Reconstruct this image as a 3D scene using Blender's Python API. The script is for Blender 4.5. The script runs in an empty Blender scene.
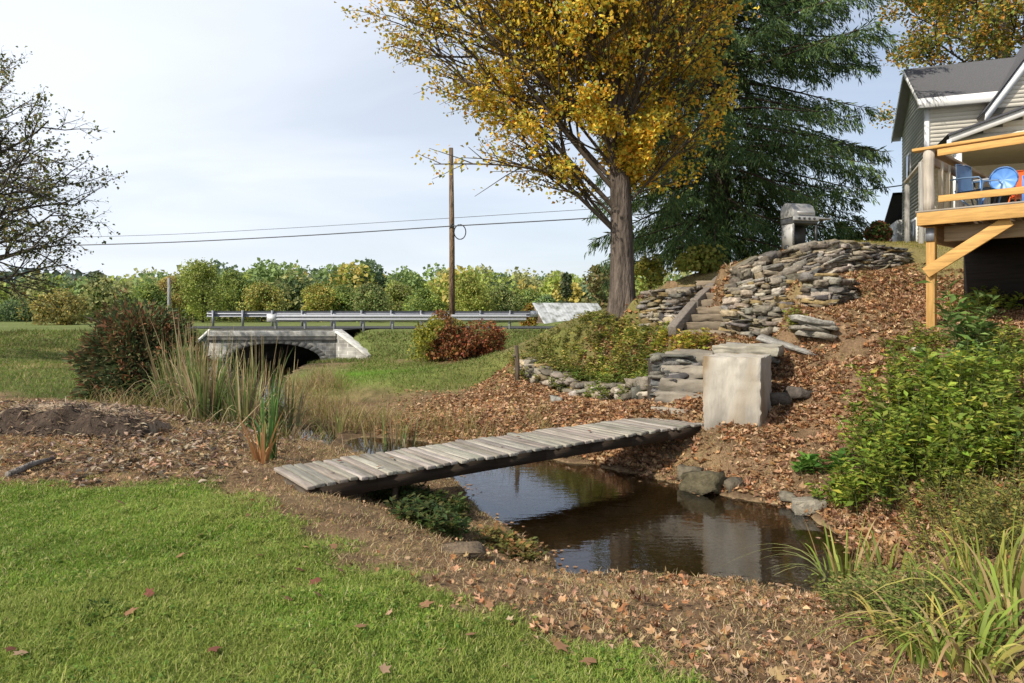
import bpy, bmesh, math, random
import numpy as np
from mathutils import Matrix, Vector

rng = np.random.default_rng(11)
random.seed(11)
FOC, CXP, HYP, EYE = 683.0, 512.0, 312.0, 1.6
R = math.radians
scene = bpy.context.scene
COL = scene.collection

def P(px, py, d):
    """survey point: bearing px/py seen from the camera station at distance d -> world coordinates"""
    return np.array([(px - CXP) / FOC * d, d, EYE - (py - HYP) / FOC * d])

def W(px, py, z=-0.6):
    return P(px, py, (EYE - z) * FOC / (py - HYP))

# ------------------------------------------------------------------ noise
def _h(i, j, s):
    n = (i * 374761393 + j * 668265263 + s * 144269504) & 0xffffffff
    n = ((n ^ (n >> 13)) * 1274126177) & 0xffffffff
    return ((n ^ (n >> 16)) & 0xffff) / 65535.0

def vnoise(x, y, s=0):
    x = np.asarray(x, float); y = np.asarray(y, float)
    i = np.floor(x).astype(np.int64); j = np.floor(y).astype(np.int64)
    u = x - i; v = y - j
    u = u * u * (3 - 2 * u); v = v * v * (3 - 2 * v)
    a = _h(i, j, s) * (1 - u) + _h(i + 1, j, s) * u
    b = _h(i, j + 1, s) * (1 - u) + _h(i + 1, j + 1, s) * u
    return a * (1 - v) + b * v

def fbm(x, y, s=0, o=4):
    t = 0; a = 0.5; f = 1.0
    for k in range(o):
        t = t + a * vnoise(x * f + k * 17.3, y * f - k * 9.1, s + k); a *= 0.5; f *= 2.03
    return t / (1 - 0.5 ** o)

def sstep(a, b, x):
    t = np.clip((x - a) / (b - a), 0, 1)
    return t * t * (3 - 2 * t)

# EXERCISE
Leave the pictures out and please restate exactly the lines running from the start of the material through the one with "return t / (1 - 0.5 ** o)".

# THE ANSWER
Reconstruct this image as a 3D scene using Blender's Python API. The script is for Blender 4.5. The script runs in an empty Blender scene.
import bpy, bmesh, math, random
import numpy as np
from mathutils import Matrix, Vector

rng = np.random.default_rng(11)
random.seed(11)
FOC, CXP, HYP, EYE = 683.0, 512.0, 312.0, 1.6
R = math.radians
scene = bpy.context.scene
COL = scene.collection

def P(px, py, d):
    """survey point: bearing px/py seen from the camera station at distance d -> world coordinates"""
    return np.array([(px - CXP) / FOC * d, d, EYE - (py - HYP) / FOC * d])

def W(px, py, z=-0.6):
    return P(px, py, (EYE - z) * FOC / (py - HYP))

# ------------------------------------------------------------------ noise
def _h(i, j, s):
    n = (i * 374761393 + j * 668265263 + s * 144269504) & 0xffffffff
    n = ((n ^ (n >> 13)) * 1274126177) & 0xffffffff
    return ((n ^ (n >> 16)) & 0xffff) / 65535.0

def vnoise(x, y, s=0):
    x = np.asarray(x, float); y = np.asarray(y, float)
    i = np.floor(x).astype(np.int64); j = np.floor(y).astype(np.int64)
    u = x - i; v = y - j
    u = u * u * (3 - 2 * u); v = v * v * (3 - 2 * v)
    a = _h(i, j, s) * (1 - u) + _h(i + 1, j, s) * u
    b = _h(i, j + 1, s) * (1 - u) + _h(i + 1, j + 1, s) * u
    return a * (1 - v) + b * v

def fbm(x, y, s=0, o=4):
    t = 0; a = 0.5; f = 1.0
    for k in range(o):
        t = t + a * vnoise(x * f + k * 17.3, y * f - k * 9.1, s + k); a *= 0.5; f *= 2.03
    return t / (1 - 0.5 ** o)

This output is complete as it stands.